Felony assault has been filed against Maua Lesoapule of Se’etaga in addition to the public peace disturbance charge surrounding an incident that occurred last week.

According to the government’s case, on Oct. 18, 2012 police received a call from a male child requesting police assistance in Se’etaga. Police responded and met with one of the victims, who claimed the defendant was consuming alcohol while preparing umu.

The defendant got into an argument with his sister and allegedly ended up throwing a breadfruit at her and later punching her.

According to court filings, the husband’s sister attempted to stop the altercation, however the defendant then punched his brother-in-law in the eye.

The defendant, who was furious, allegedly damaged items inside the house and then fetched a machete and threatened his brother-in-law.

The government is conducting more investigation into this matter to determine if additional charges should be filed against the defendant.

A preliminary examination hearing has been scheduled for later this week.


Jordan Otemai, who fought his case in a jury trial on one count of interfering with a police arrest was found guilty following a jury trial in the District Court. Otemai a 19-year-old man is accused of interfering with police when police officers responded to a big fight in Pago Pago in June, this year.  
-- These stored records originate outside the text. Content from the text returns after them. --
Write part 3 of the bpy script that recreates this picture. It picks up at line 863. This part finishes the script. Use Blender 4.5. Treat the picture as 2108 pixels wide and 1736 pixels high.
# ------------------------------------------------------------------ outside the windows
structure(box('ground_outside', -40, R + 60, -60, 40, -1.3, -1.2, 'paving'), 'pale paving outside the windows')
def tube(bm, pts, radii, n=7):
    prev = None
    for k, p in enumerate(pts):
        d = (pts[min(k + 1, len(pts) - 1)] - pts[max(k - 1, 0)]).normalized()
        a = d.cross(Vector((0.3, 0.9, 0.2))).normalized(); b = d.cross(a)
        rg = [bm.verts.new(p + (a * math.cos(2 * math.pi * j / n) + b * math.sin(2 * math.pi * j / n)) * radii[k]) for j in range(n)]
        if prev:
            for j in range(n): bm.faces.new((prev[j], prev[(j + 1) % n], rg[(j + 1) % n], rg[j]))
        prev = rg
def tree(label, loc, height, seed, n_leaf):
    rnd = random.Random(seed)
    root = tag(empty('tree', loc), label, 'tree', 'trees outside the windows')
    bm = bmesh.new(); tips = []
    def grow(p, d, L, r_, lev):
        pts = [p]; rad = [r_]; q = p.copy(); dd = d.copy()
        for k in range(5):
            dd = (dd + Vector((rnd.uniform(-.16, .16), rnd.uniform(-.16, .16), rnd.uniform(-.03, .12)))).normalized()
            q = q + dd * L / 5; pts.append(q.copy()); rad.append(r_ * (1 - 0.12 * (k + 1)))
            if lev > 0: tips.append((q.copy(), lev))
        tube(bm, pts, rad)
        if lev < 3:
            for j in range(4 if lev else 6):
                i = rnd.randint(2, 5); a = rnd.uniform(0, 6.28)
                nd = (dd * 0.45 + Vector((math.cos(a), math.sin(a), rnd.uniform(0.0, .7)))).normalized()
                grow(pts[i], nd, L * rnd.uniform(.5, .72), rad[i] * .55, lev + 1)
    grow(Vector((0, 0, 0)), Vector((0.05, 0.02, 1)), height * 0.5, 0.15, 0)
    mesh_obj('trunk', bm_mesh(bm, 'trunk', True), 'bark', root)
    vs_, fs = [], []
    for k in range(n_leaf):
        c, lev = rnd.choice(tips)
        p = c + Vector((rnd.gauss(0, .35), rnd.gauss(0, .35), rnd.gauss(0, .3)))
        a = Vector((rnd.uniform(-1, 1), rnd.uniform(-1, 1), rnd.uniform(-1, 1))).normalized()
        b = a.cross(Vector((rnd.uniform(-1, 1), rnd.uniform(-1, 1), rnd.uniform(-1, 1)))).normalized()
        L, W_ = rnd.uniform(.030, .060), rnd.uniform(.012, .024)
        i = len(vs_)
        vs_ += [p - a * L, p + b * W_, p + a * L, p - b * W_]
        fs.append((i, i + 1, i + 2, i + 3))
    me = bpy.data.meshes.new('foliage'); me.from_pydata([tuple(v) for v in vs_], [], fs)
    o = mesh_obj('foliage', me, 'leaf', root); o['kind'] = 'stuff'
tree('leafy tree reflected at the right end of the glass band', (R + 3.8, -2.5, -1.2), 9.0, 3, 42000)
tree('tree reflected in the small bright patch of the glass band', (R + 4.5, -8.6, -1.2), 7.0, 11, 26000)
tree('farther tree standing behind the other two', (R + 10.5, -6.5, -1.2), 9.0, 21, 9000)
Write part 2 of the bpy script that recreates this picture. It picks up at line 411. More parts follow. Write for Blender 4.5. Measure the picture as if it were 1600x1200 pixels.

Following the guilty verdict, which had been rendered by an all woman jury, the defendant was sentenced to eight months probation, under the condition that he apologize to the police officers who responded to break up the fight.

Lead investigator Iapani Tiumalu Jr, testified that the defendant grabbed his shoulder during two separate incidents when he tried to arrest a man who was encouraging the crowd to assault the police officers and more officers were called to the scene as the four who first responded were outnumbered.

The defendant was also ordered to pay a fine of $200 and undergo and successfully complete alcohol counseling.